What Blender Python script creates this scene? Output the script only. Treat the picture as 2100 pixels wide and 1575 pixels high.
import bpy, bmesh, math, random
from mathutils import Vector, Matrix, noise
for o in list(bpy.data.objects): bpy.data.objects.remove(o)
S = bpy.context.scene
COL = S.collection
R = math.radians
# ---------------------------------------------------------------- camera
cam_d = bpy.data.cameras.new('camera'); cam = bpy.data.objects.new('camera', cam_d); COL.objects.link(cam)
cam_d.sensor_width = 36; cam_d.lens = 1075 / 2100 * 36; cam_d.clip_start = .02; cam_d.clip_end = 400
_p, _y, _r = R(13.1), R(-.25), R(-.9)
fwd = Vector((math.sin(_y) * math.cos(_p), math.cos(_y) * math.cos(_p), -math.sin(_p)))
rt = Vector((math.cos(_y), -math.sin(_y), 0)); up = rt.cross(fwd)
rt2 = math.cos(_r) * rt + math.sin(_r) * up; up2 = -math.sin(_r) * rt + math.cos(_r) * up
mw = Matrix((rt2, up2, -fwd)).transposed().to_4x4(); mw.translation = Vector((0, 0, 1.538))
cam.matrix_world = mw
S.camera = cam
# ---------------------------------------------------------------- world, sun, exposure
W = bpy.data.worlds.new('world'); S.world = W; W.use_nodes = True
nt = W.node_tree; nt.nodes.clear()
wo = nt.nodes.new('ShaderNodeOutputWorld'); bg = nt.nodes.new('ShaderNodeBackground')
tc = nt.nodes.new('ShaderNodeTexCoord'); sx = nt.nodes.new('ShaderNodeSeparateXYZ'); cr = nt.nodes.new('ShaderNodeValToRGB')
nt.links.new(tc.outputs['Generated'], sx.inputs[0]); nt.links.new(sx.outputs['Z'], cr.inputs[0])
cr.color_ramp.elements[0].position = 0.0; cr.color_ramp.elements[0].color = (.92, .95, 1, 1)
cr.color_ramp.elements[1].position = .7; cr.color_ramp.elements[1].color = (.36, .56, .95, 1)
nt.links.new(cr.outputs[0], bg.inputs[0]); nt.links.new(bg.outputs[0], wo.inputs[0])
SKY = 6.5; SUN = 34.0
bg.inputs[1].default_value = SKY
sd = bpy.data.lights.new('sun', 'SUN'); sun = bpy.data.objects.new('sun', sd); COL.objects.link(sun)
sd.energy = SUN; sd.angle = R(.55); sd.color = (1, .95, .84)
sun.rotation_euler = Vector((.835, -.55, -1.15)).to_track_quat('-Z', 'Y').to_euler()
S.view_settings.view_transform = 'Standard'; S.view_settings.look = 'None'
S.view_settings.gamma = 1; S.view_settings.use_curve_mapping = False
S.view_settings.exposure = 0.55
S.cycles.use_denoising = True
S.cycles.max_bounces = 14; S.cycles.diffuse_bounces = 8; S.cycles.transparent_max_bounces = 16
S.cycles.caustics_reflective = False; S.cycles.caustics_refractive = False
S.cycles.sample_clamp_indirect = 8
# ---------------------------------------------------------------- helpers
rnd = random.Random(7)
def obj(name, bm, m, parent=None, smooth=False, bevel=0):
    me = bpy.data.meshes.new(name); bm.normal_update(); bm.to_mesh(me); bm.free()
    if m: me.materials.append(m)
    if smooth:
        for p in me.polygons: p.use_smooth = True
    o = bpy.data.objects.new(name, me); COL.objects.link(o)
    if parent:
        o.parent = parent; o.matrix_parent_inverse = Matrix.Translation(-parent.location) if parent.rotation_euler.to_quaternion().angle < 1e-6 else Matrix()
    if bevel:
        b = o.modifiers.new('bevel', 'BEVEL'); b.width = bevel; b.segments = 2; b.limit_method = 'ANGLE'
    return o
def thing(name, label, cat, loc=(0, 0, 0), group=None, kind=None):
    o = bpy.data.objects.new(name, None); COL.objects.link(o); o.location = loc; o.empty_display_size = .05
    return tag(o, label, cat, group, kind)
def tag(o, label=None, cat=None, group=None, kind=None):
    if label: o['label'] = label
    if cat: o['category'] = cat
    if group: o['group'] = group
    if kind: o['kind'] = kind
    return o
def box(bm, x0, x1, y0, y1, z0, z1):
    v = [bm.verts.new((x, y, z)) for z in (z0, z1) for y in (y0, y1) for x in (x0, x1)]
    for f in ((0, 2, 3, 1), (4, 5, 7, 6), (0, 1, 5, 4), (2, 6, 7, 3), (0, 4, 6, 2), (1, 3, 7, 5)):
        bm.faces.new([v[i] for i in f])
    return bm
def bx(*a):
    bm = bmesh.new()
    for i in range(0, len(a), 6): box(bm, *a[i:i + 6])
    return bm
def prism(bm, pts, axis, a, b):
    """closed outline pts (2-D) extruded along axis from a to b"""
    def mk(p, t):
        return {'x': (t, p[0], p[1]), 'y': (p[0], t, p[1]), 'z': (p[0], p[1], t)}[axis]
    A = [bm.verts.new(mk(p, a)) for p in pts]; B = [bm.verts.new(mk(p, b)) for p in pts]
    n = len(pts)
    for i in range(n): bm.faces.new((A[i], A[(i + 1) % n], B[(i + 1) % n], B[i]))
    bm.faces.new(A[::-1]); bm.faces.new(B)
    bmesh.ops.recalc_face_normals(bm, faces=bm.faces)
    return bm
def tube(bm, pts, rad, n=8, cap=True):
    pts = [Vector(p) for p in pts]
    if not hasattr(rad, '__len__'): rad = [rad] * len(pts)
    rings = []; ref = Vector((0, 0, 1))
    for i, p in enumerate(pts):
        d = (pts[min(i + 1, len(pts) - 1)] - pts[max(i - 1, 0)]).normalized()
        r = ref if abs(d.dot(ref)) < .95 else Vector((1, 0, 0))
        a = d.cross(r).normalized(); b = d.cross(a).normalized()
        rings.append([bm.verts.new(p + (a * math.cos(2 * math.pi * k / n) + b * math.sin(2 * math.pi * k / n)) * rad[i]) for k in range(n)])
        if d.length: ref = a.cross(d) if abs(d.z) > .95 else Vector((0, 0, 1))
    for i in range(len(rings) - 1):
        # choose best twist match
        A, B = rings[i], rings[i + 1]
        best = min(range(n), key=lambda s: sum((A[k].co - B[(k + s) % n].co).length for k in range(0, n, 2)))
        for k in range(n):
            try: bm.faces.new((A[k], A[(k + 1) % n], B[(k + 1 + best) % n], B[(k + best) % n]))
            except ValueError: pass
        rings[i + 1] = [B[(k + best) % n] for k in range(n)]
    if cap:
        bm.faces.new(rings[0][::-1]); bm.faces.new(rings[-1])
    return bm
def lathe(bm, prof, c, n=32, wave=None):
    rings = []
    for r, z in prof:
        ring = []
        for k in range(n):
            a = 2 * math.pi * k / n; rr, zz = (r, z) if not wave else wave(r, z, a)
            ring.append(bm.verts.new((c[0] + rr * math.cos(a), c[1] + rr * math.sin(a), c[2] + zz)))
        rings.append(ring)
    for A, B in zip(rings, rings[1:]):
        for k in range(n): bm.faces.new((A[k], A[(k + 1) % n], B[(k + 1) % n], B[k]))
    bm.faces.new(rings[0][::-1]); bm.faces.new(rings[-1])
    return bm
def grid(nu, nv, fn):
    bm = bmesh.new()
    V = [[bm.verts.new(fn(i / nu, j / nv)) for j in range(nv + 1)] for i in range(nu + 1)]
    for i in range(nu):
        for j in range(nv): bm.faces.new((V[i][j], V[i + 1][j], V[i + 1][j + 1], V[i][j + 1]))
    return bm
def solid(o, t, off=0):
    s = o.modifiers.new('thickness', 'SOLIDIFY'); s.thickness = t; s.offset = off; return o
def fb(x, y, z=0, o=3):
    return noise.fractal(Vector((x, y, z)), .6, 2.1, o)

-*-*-

● **What needs to be done**
All lines above containing the string "scene" are to be collected.

● **Answer to the task**
What Blender Python script creates this scene? Output the script only. Treat the picture as 2100 pixels wide and 1575 pixels high.
S = bpy.context.scene